— begin DATASET CONTENT —

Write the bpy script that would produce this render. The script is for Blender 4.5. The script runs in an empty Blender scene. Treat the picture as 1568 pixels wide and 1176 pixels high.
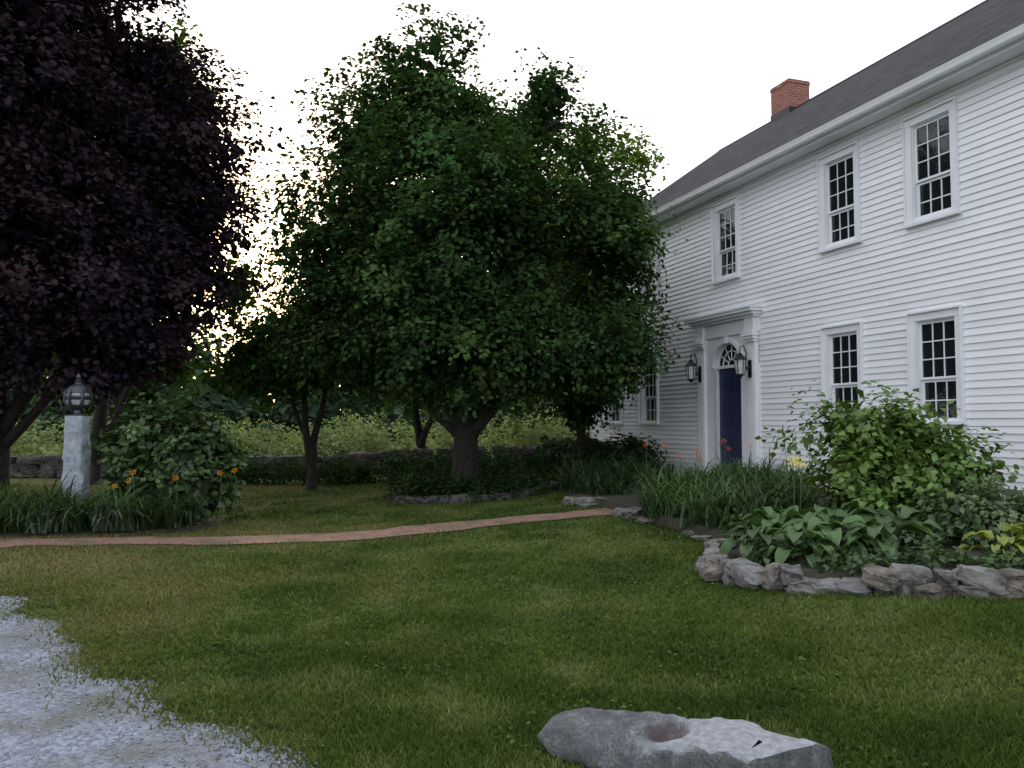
import bpy, math, random
import numpy as np
from mathutils import Vector, noise, Matrix
random.seed(4); R=np.random.RandomState(7)
sc=bpy.context.scene
sc.view_settings.view_transform='Standard'; sc.view_settings.look='None'; sc.view_settings.exposure=0
col=sc.collection
# ---------------------------------------------------------------- utils
def link(o,parent=None):
    col.objects.link(o)
    if parent: o.parent=parent
    return o
def empty(name,loc=(0,0,0),rz=0):
    e=bpy.data.objects.new(name,None); e.location=loc; e.rotation_euler=(0,0,rz); e.empty_display_size=.3
    col.objects.link(e); return e
class M:
    def __init__(s): s.v=[];s.f=[];s.m=[];s.uv=None
    def quad(s,a,b,c,d,m=0):
        n=len(s.v); s.v+= [a,b,c,d]; s.f.append((n,n+1,n+2,n+3)); s.m.append(m)
    def poly(s,pts,m=0):
        n=len(s.v); s.v+=list(pts); s.f.append(tuple(range(n,n+len(pts)))); s.m.append(m)
    def box(s,x0,x1,y0,y1,z0,z1,m=0):
        n=len(s.v)
        s.v+=[(x0,y0,z0),(x1,y0,z0),(x1,y1,z0),(x0,y1,z0),(x0,y0,z1),(x1,y0,z1),(x1,y1,z1),(x0,y1,z1)]
        for f in ((3,2,1,0),(4,5,6,7),(0,1,5,4),(1,2,6,5),(2,3,7,6),(3,0,4,7)):
            s.f.append(tuple(n+i for i in f)); s.m.append(m)
    def prism(s,prof,x0,x1,m=0):
        n=len(s.v);k=len(prof)
        s.v+=[(x0,y,z) for y,z in prof]+[(x1,y,z) for y,z in prof]
        for i in range(k):
            j=(i+1)%k; s.f.append((n+i,n+j,n+k+j,n+k+i)); s.m.append(m)
        s.f.append(tuple(n+i for i in range(k))[::-1]); s.m.append(m)
        s.f.append(tuple(n+k+i for i in range(k))); s.m.append(m)
    def tube(s,pts,rad,m=0,k=8):
        n=len(s.v); pts=[Vector(p) for p in pts]
        for i,p in enumerate(pts):
            t=(pts[min(i+1,len(pts)-1)]-pts[max(i-1,0)]).normalized()
            a=t.cross(Vector((0.31,0.95,0.05))).normalized(); b=t.cross(a)
            for j in range(k):
                an=2*math.pi*j/k
                s.v.append(tuple(p+(a*math.cos(an)+b*math.sin(an))*rad[i]))
        for i in range(len(pts)-1):
            for j in range(k):
                s.f.append((n+i*k+j,n+i*k+(j+1)%k,n+(i+1)*k+(j+1)%k,n+(i+1)*k+j)); s.m.append(m)
        s.f.append(tuple(n+j for j in range(k))[::-1]); s.m.append(m)
        s.f.append(tuple(n+(len(pts)-1)*k+j for j in range(k))); s.m.append(m)
    def lathe(s,prof,c=(0,0,0),k=16,m=0,rot=0):
        n=len(s.v)
        for r,z in prof:
            for j in range(k):
                an=2*math.pi*j/k+rot; s.v.append((c[0]+r*math.cos(an),c[1]+r*math.sin(an),c[2]+z))
        for i in range(len(prof)-1):
            for j in range(k):
                s.f.append((n+i*k+j,n+i*k+(j+1)%k,n+(i+1)*k+(j+1)%k,n+(i+1)*k+j)); s.m.append(m)
    def obj(s,name,mats,parent=None,smooth=False,bevel=0,fixn=False):
        me=bpy.data.meshes.new(name); me.from_pydata([tuple(v) for v in s.v],[],s.f)
        for mt in mats: me.materials.append(mt)
        me.polygons.foreach_set('material_index',s.m)
        if smooth: me.polygons.foreach_set('use_smooth',[True]*len(s.f))
        if fixn:
            import bmesh
            bm=bmesh.new(); bm.from_mesh(me); bmesh.ops.recalc_face_normals(bm,faces=bm.faces); bm.to_mesh(me); bm.free()
        me.update(); o=bpy.data.objects.new(name,me); link(o,parent)
        if bevel:
            b=o.modifiers.new('b','BEVEL'); b.width=bevel; b.segments=2; b.limit_method='ANGLE'
        return o
def np_mesh(name,V,F,mat,C=None,parent=None,smooth=False):
    V=np.asarray(V,dtype=np.float32);F=np.asarray(F,dtype=np.int32);k=F.shape[1]
    me=bpy.data.meshes.new(name)
    me.vertices.add(len(V)); me.vertices.foreach_set('co',V.ravel())
    me.loops.add(F.size); me.loops.foreach_set('vertex_index',F.ravel())
    me.polygons.add(len(F)); me.polygons.foreach_set('loop_start',np.arange(len(F),dtype=np.int32)*k)
    me.update(calc_edges=True)
    if C is not None:
        a=me.color_attributes.new('Col','FLOAT_COLOR','POINT')
        C=np.concatenate([C,np.ones((len(C),1))],1).astype(np.float32); a.data.foreach_set('color',C.ravel())
    me.materials.append(mat)
    if smooth: me.polygons.foreach_set('use_smooth',np.ones(len(F),dtype=bool))
    o=bpy.data.objects.new(name,me); link(o,parent); return o
# ---------------------------------------------------------------- node helpers
def newmat(name):
    m=bpy.data.materials.new(name); m.use_nodes=True; nt=m.node_tree
    return m,nt,nt.nodes['Principled BSDF']
def N(nt,t,**k):
    n=nt.nodes.new(t)
    for a,b in k.items(): setattr(n,a,b)
    return n
def ramp(nt,src,stops):
    r=N(nt,'ShaderNodeValToRGB'); e=r.color_ramp.elements
    e[0].position=stops[0][0]; e[0].color=(*stops[0][1],1)
    e[1].position=stops[-1][0]; e[1].color=(*stops[-1][1],1)
    for p,c in stops[1:-1]:
        x=e.new(p); x.color=(*c,1)
    nt.links.new(src,r.inputs[0]); return r.outputs[0]
def noi(nt,scale,detail=4,vec=None,rough=.55):
    n=N(nt,'ShaderNodeTexNoise'); n.inputs['Scale'].default_value=scale; n.inputs['Detail'].default_value=detail; n.inputs['Roughness'].default_value=rough
    if vec is None:
        g=N(nt,'ShaderNodeNewGeometry'); vec=g.outputs['Position']
    nt.links.new(vec,n.inputs['Vector']); return n.outputs['Fac']
def mix(nt,fac,a,b,mode='MIX'):
    m=N(nt,'ShaderNodeMix',data_type='RGBA',blend_type=mode)
    if isinstance(fac,(int,float)): m.inputs[0].default_value=fac
    else: nt.links.new(fac,m.inputs[0])
    for i,x in ((6,a),(7,b)):
        if isinstance(x,tuple): m.inputs[i].default_value=(*x,1)
        else: nt.links.new(x,m.inputs[i])
    return m.outputs[2]
def math_(nt,op,a,b=None,clamp=False):
    m=N(nt,'ShaderNodeMath',operation=op); m.use_clamp=clamp
    for i,x in ((0,a),(1,b)):
        if x is None: continue
        if isinstance(x,(int,float)): m.inputs[i].default_value=x
        else: nt.links.new(x,m.inputs[i])
    return m.outputs[0]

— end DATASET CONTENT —

**REQUEST:** Copy out all of the data word for word. Do not carry over any picture.

**EXERCISE RESPONSE:**
Write the bpy script that would produce this render. The script is for Blender 4.5. The script runs in an empty Blender scene. Treat the picture as 1568 pixels wide and 1176 pixels high.
import bpy, math, random
import numpy as np
from mathutils import Vector, noise, Matrix
random.seed(4); R=np.random.RandomState(7)
sc=bpy.context.scene
sc.view_settings.view_transform='Standard'; sc.view_settings.look='None'; sc.view_settings.exposure=0
col=sc.collection
# ---------------------------------------------------------------- utils
def link(o,parent=None):
    col.objects.link(o)
    if parent: o.parent=parent
    return o
def empty(name,loc=(0,0,0),rz=0):
    e=bpy.data.objects.new(name,None); e.location=loc; e.rotation_euler=(0,0,rz); e.empty_display_size=.3
    col.objects.link(e); return e
class M:
    def __init__(s): s.v=[];s.f=[];s.m=[];s.uv=None
    def quad(s,a,b,c,d,m=0):
        n=len(s.v); s.v+= [a,b,c,d]; s.f.append((n,n+1,n+2,n+3)); s.m.append(m)
    def poly(s,pts,m=0):
        n=len(s.v); s.v+=list(pts); s.f.append(tuple(range(n,n+len(pts)))); s.m.append(m)
    def box(s,x0,x1,y0,y1,z0,z1,m=0):
        n=len(s.v)
        s.v+=[(x0,y0,z0),(x1,y0,z0),(x1,y1,z0),(x0,y1,z0),(x0,y0,z1),(x1,y0,z1),(x1,y1,z1),(x0,y1,z1)]
        for f in ((3,2,1,0),(4,5,6,7),(0,1,5,4),(1,2,6,5),(2,3,7,6),(3,0,4,7)):
            s.f.append(tuple(n+i for i in f)); s.m.append(m)
    def prism(s,prof,x0,x1,m=0):
        n=len(s.v);k=len(prof)
        s.v+=[(x0,y,z) for y,z in prof]+[(x1,y,z) for y,z in prof]
        for i in range(k):
            j=(i+1)%k; s.f.append((n+i,n+j,n+k+j,n+k+i)); s.m.append(m)
        s.f.append(tuple(n+i for i in range(k))[::-1]); s.m.append(m)
        s.f.append(tuple(n+k+i for i in range(k))); s.m.append(m)
    def tube(s,pts,rad,m=0,k=8):
        n=len(s.v); pts=[Vector(p) for p in pts]
        for i,p in enumerate(pts):
            t=(pts[min(i+1,len(pts)-1)]-pts[max(i-1,0)]).normalized()
            a=t.cross(Vector((0.31,0.95,0.05))).normalized(); b=t.cross(a)
            for j in range(k):
                an=2*math.pi*j/k
                s.v.append(tuple(p+(a*math.cos(an)+b*math.sin(an))*rad[i]))
        for i in range(len(pts)-1):
            for j in range(k):
                s.f.append((n+i*k+j,n+i*k+(j+1)%k,n+(i+1)*k+(j+1)%k,n+(i+1)*k+j)); s.m.append(m)
        s.f.append(tuple(n+j for j in range(k))[::-1]); s.m.append(m)
        s.f.append(tuple(n+(len(pts)-1)*k+j for j in range(k))); s.m.append(m)
    def lathe(s,prof,c=(0,0,0),k=16,m=0,rot=0):
        n=len(s.v)
        for r,z in prof:
            for j in range(k):
                an=2*math.pi*j/k+rot; s.v.append((c[0]+r*math.cos(an),c[1]+r*math.sin(an),c[2]+z))
        for i in range(len(prof)-1):
            for j in range(k):
                s.f.append((n+i*k+j,n+i*k+(j+1)%k,n+(i+1)*k+(j+1)%k,n+(i+1)*k+j)); s.m.append(m)
    def obj(s,name,mats,parent=None,smooth=False,bevel=0,fixn=False):
        me=bpy.data.meshes.new(name); me.from_pydata([tuple(v) for v in s.v],[],s.f)
        for mt in mats: me.materials.append(mt)
        me.polygons.foreach_set('material_index',s.m)
        if smooth: me.polygons.foreach_set('use_smooth',[True]*len(s.f))
        if fixn:
            import bmesh
            bm=bmesh.new(); bm.from_mesh(me); bmesh.ops.recalc_face_normals(bm,faces=bm.faces); bm.to_mesh(me); bm.free()
        me.update(); o=bpy.data.objects.new(name,me); link(o,parent)
        if bevel:
            b=o.modifiers.new('b','BEVEL'); b.width=bevel; b.segments=2; b.limit_method='ANGLE'
        return o
def np_mesh(name,V,F,mat,C=None,parent=None,smooth=False):
    V=np.asarray(V,dtype=np.float32);F=np.asarray(F,dtype=np.int32);k=F.shape[1]
    me=bpy.data.meshes.new(name)
    me.vertices.add(len(V)); me.vertices.foreach_set('co',V.ravel())
    me.loops.add(F.size); me.loops.foreach_set('vertex_index',F.ravel())
    me.polygons.add(len(F)); me.polygons.foreach_set('loop_start',np.arange(len(F),dtype=np.int32)*k)
    me.update(calc_edges=True)
    if C is not None:
        a=me.color_attributes.new('Col','FLOAT_COLOR','POINT')
        C=np.concatenate([C,np.ones((len(C),1))],1).astype(np.float32); a.data.foreach_set('color',C.ravel())
    me.materials.append(mat)
    if smooth: me.polygons.foreach_set('use_smooth',np.ones(len(F),dtype=bool))
    o=bpy.data.objects.new(name,me); link(o,parent); return o
# ---------------------------------------------------------------- node helpers
def newmat(name):
    m=bpy.data.materials.new(name); m.use_nodes=True; nt=m.node_tree
    return m,nt,nt.nodes['Principled BSDF']
def N(nt,t,**k):
    n=nt.nodes.new(t)
    for a,b in k.items(): setattr(n,a,b)
    return n
def ramp(nt,src,stops):
    r=N(nt,'ShaderNodeValToRGB'); e=r.color_ramp.elements
    e[0].position=stops[0][0]; e[0].color=(*stops[0][1],1)
    e[1].position=stops[-1][0]; e[1].color=(*stops[-1][1],1)
    for p,c in stops[1:-1]:
        x=e.new(p); x.color=(*c,1)
    nt.links.new(src,r.inputs[0]); return r.outputs[0]
def noi(nt,scale,detail=4,vec=None,rough=.55):
    n=N(nt,'ShaderNodeTexNoise'); n.inputs['Scale'].default_value=scale; n.inputs['Detail'].default_value=detail; n.inputs['Roughness'].default_value=rough
    if vec is None:
        g=N(nt,'ShaderNodeNewGeometry'); vec=g.outputs['Position']
    nt.links.new(vec,n.inputs['Vector']); return n.outputs['Fac']
def mix(nt,fac,a,b,mode='MIX'):
    m=N(nt,'ShaderNodeMix',data_type='RGBA',blend_type=mode)
    if isinstance(fac,(int,float)): m.inputs[0].default_value=fac
    else: nt.links.new(fac,m.inputs[0])
    for i,x in ((6,a),(7,b)):
        if isinstance(x,tuple): m.inputs[i].default_value=(*x,1)
        else: nt.links.new(x,m.inputs[i])
    return m.outputs[2]
def math_(nt,op,a,b=None,clamp=False):
    m=N(nt,'ShaderNodeMath',operation=op); m.use_clamp=clamp
    for i,x in ((0,a),(1,b)):
        if x is None: continue
        if isinstance(x,(int,float)): m.inputs[i].default_value=x
        else: nt.links.new(x,m.inputs[i])
    return m.outputs[0]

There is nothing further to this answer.